Dalziel also paid tribute to the man's colleagues, who were all shocked and distraught.

"They're really upset, as you can imagine."

While it was a nice, sunny morning, she said, the sea conditions made it "unwise" to enter, with strong, surging tides and rough waves.

She said Lottin Point was one of the deepest points on the coast, with the water depth going from 3m to 30m in a matter of metres.

"It's not safe. It's a place that you would dive if you were experienced and if you were inexperienced you would do it on the calmest of days and you would listen to the advice that others who are wiser than you would give.

"We have a trench that runs past us that comes from White Island and the waters out there are so deep, you would never, ever put an anchor down on a boat."

Dalziel said the man dived off the edges of one of the rocks and given the conditions, would likely have been smashed against the rocks.

"It's a lovely spot and it's renowned for big fish and fantastic diving ... it's one of the prettiest spots in the country."

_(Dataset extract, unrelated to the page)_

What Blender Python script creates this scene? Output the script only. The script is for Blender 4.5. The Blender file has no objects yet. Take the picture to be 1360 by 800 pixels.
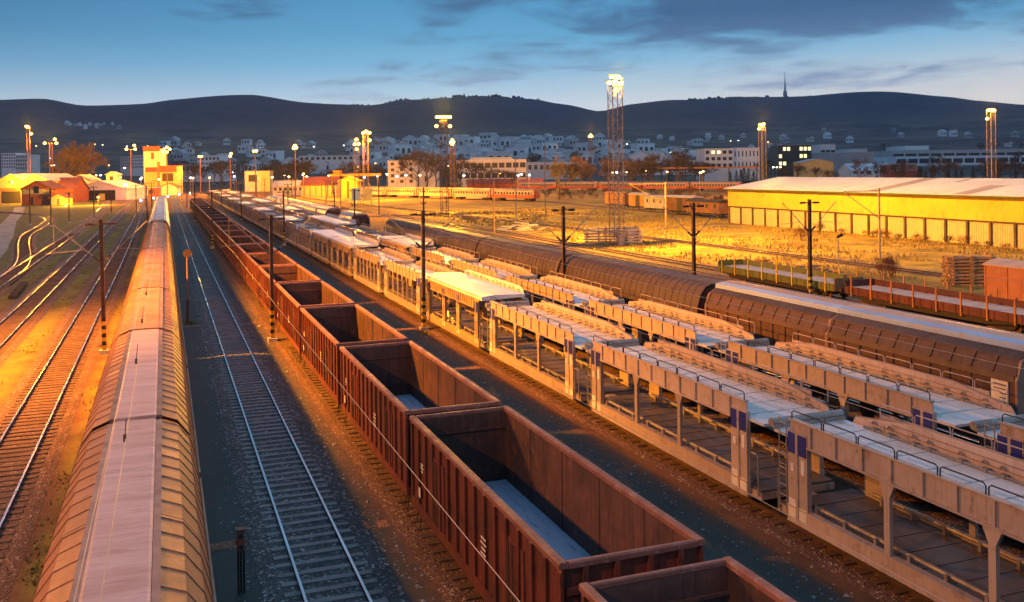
import bpy, bmesh, math, random
from mathutils import Vector, noise
R = math.radians
C = bpy.context.scene.collection
scn = bpy.context.scene
rnd = random.Random(11)

# ------------------------------------------------------------------ camera, sky, sun, exposure
F, YAW, CH, ROLL, PX, PY = 1250.0, R(20.3), 10.9, 0.013, 680.0, 224.0
cam = bpy.data.cameras.new('camera'); camo = bpy.data.objects.new('camera', cam); C.objects.link(camo)
cam.sensor_width = 36.0; cam.lens = 36.0 * F / 1360.0
cam.shift_y = (PY - 400.0) / 1360.0
cam.clip_start = 0.5; cam.clip_end = 20000
camo.location = (0, 0, CH)
camo.rotation_mode = 'XYZ'
from mathutils import Matrix
fw = Vector((math.sin(YAW), math.cos(YAW), 0)); rt = Vector((math.cos(YAW), -math.sin(YAW), 0)); up = Vector((0, 0, 1))
r2 = rt * math.cos(ROLL) - up * math.sin(ROLL); u2 = up * math.cos(ROLL) + rt * math.sin(ROLL)
camo.matrix_world = Matrix(((r2.x, u2.x, -fw.x, 0), (r2.y, u2.y, -fw.y, 0), (r2.z, u2.z, -fw.z, CH), (0, 0, 0, 1)))
scn.camera = camo
scn.view_settings.view_transform = 'Standard'; scn.view_settings.look = 'None'
scn.view_settings.exposure = 0.2; scn.view_settings.gamma = 1.0; scn.view_settings.use_curve_mapping = False
scn.cycles.use_denoising = True
scn.cycles.max_bounces = 5; scn.cycles.diffuse_bounces = 3; scn.cycles.glossy_bounces = 2
scn.cycles.volume_bounces = 0; scn.cycles.transparent_max_bounces = 4
scn.cycles.sample_clamp_indirect = 4.0
scn.cycles.caustics_reflective = False; scn.cycles.caustics_refractive = False

SUN_EL, SUN_AZ = R(4.0), R(72.0)
W = bpy.data.worlds.new('World'); scn.world = W; W.use_nodes = True
def lin(r, g, b):
    f = lambda c: (c / 255 / 12.92) if c / 255 <= 0.04045 else ((c / 255 + 0.055) / 1.055) ** 2.4
    return (f(r), f(g), f(b), 1)
class NT:
    def __init__(s, tree): s.t = tree; s.n = tree.nodes; s.l = tree.links
    def new(s, kind, **kw):
        n = s.n.new(kind)
        for k, v in kw.items(): setattr(n, k, v)
        return n
    def put(s, sock, v):
        if hasattr(v, 'is_output') or isinstance(v, bpy.types.NodeSocket): s.l.new(v, sock)
        else: sock.default_value = v
    def math(s, op, a, b=0.0, c=None, clamp=False):
        n = s.new('ShaderNodeMath', operation=op, use_clamp=clamp)
        s.put(n.inputs[0], a); s.put(n.inputs[1], b)
        if c is not None: s.put(n.inputs[2], c)
        return n.outputs[0]
    def mix(s, fac, a, b, blend='MIX'):
        n = s.new('ShaderNodeMix', data_type='RGBA', blend_type=blend)
        s.put(n.inputs[0], fac); s.put(n.inputs[6], a); s.put(n.inputs[7], b)
        return n.outputs[2]
    def ramp(s, fac, stops, interp='LINEAR'):
        n = s.new('ShaderNodeValToRGB'); n.color_ramp.interpolation = interp
        e = n.color_ramp.elements
        while len(e) < len(stops): e.new(0.5)
        for i, (p, c) in enumerate(stops): e[i].position = p; e[i].color = c
        s.put(n.inputs[0], fac); return n.outputs[0]
    def noise(s, vec, scale, detail=4, rough=0.55, dist=0.0):
        n = s.new('ShaderNodeTexNoise'); s.put(n.inputs['Vector'], vec)
        n.inputs['Scale'].default_value = scale; n.inputs['Detail'].default_value = detail
        n.inputs['Roughness'].default_value = rough; n.inputs['Distortion'].default_value = dist
        return n.outputs['Fac']
    def rng(s, v, a, b, c=0.0, d=1.0, smooth=False):
        n = s.new('ShaderNodeMapRange', clamp=True)
        if smooth: n.interpolation_type = 'SMOOTHSTEP'
        s.put(n.inputs[0], v)
        for i, q in enumerate((a, b, c, d)): n.inputs[i + 1].default_value = q
        return n.outputs[0]
def build_world():
    t = NT(W.node_tree); t.n.clear()
    tc = t.new('ShaderNodeTexCoord').outputs['Generated']
    sx = t.new('ShaderNodeSeparateXYZ'); t.put(sx.inputs[0], tc)
    x, y, z = sx.outputs
    col = t.ramp(z, [(0.0, lin(232, 242, 246)), (0.065, lin(220, 236, 246)), (0.085, lin(184, 220, 240)), (0.11, lin(138, 200, 234)), (0.14, lin(104, 176, 216)),
                     (0.19, lin(78, 152, 200)), (0.4, lin(138, 180, 216)), (1.0, lin(144, 182, 218))])
    # darker, deeper blue to the left; pale warm afterglow low on the right
    rightness = t.math('ADD', t.math('MULTIPLY', x, 0.95), t.math('MULTIPLY', y, 0.1))
    left = t.rng(rightness, 0.42, -0.3, 0.0, 1.0, True)
    hi = t.rng(z, 0.03, 0.17, 0.0, 1.0)
    col = t.mix(t.math('MULTIPLY', left, t.math('MULTIPLY_ADD', hi, 0.55, 0.12)), col, lin(38, 84, 130))
    glow = t.math('MULTIPLY', t.rng(rightness, 0.3, 0.85, 0.0, 1.0, True), t.rng(z, 0.15, 0.03, 0.0, 1.0, True))
    col = t.mix(t.math('MULTIPLY', glow, 0.9), col, lin(255, 240, 218))
    # clouds on a high flat layer
    den = t.math('ADD', t.math('MAXIMUM', z, 0.0), 0.10)
    cv = t.new('ShaderNodeCombineXYZ'); t.put(cv.inputs[0], t.math('DIVIDE', x, den)); t.put(cv.inputs[1], t.math('DIVIDE', y, den)); cv.inputs[2].default_value = 4.3
    big = t.noise(cv.outputs[0], 0.85, 2, 0.5); fine = t.noise(cv.outputs[0], 2.6, 9, 0.62, 0.5)
    m = t.math('ADD', t.math('MULTIPLY', big, 0.62), t.math('MULTIPLY', fine, 0.42))
    m = t.math('ADD', m, t.rng(rightness, 0.06, 0.34, -0.12, 0.012))
    m = t.math('ADD', m, t.rng(z, 0.06, 0.16, -0.05, 0.03))
    fac = t.rng(m, 0.485, 0.64, 0.0, 1.0, True)
    ccol = t.ramp(z, [(0.03, lin(205, 208, 220)), (0.085, lin(150, 168, 196)), (0.115, lin(100, 128, 162)), (0.16, lin(60, 92, 132)), (0.4, lin(130, 165, 200))])
    col = t.mix(t.math('MULTIPLY', fac, 0.9), col, ccol)
    sky = t.new('ShaderNodeTexSky', sky_type='NISHITA', sun_disc=False, sun_elevation=SUN_EL, sun_rotation=SUN_AZ)
    ns = t.new('ShaderNodeVectorMath', operation='SCALE'); t.put(ns.inputs[0], sky.outputs[0]); ns.inputs['Scale'].default_value = 0.012
    col = t.mix(0.06, col, ns.outputs[0])
    sc = t.new('ShaderNodeVectorMath', operation='SCALE'); t.put(sc.inputs[0], col); sc.inputs['Scale'].default_value = 10.0
    bg = t.new('ShaderNodeBackground'); t.put(bg.inputs[0], sc.outputs[0]); bg.inputs[1].default_value = 0.1
    out = t.new('ShaderNodeOutputWorld'); t.l.new(bg.outputs[0], out.inputs[0])
build_world()
sl = bpy.data.lights.new('sun', 'SUN'); sl.energy = 0.12; sl.angle = R(8); sl.color = (1.0, 0.72, 0.55)
so = bpy.data.objects.new('sun', sl); C.objects.link(so)
so.rotation_euler = (R(90) - SUN_EL, 0, math.pi - SUN_AZ)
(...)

The man had worked for a long time as a stevedore for wharf logistics company C3 Ltd, loading cargo on to ships at the Port of Tauranga.

Dalziel said the man had "one of the most dangerous jobs in the world" working with large machinery, "all the dangers in the world", and "I think with the jubilation of being away put his guard down".

Police confirmed they had received a report of a person getting in trouble in the water in the Hicks Bay area.

"Sadly, despite efforts to revive them, the person died at the scene. The death is not believed to be suspicious and has been referred to the coroner."

Water Safety NZ statistics show the man's death is now the 72nd preventable drowning so far this year, up about 20 per cent compared with November 29 last year, when 59 people had died.

Of the 72, 64 were men, 16 women and the majority - 25 in total - have been aged between either 25 and 34 or 65-plus.

Most of the deaths, 23, happened at beaches, while 19 had died in rivers.

Water Safety NZ chief executive Jonty Mills said every preventable drowning was a tragedy for a family and a community.

He called for people to take "personal responsibility" around water during the festive season, particularly if alcohol was involved.

"We've all got to respect the water no matter what activity we're undertaking. Our waters are welcoming but can be incredibly unforgiving. Be prepared, know the risks and your limits, and watch out for yourself and others."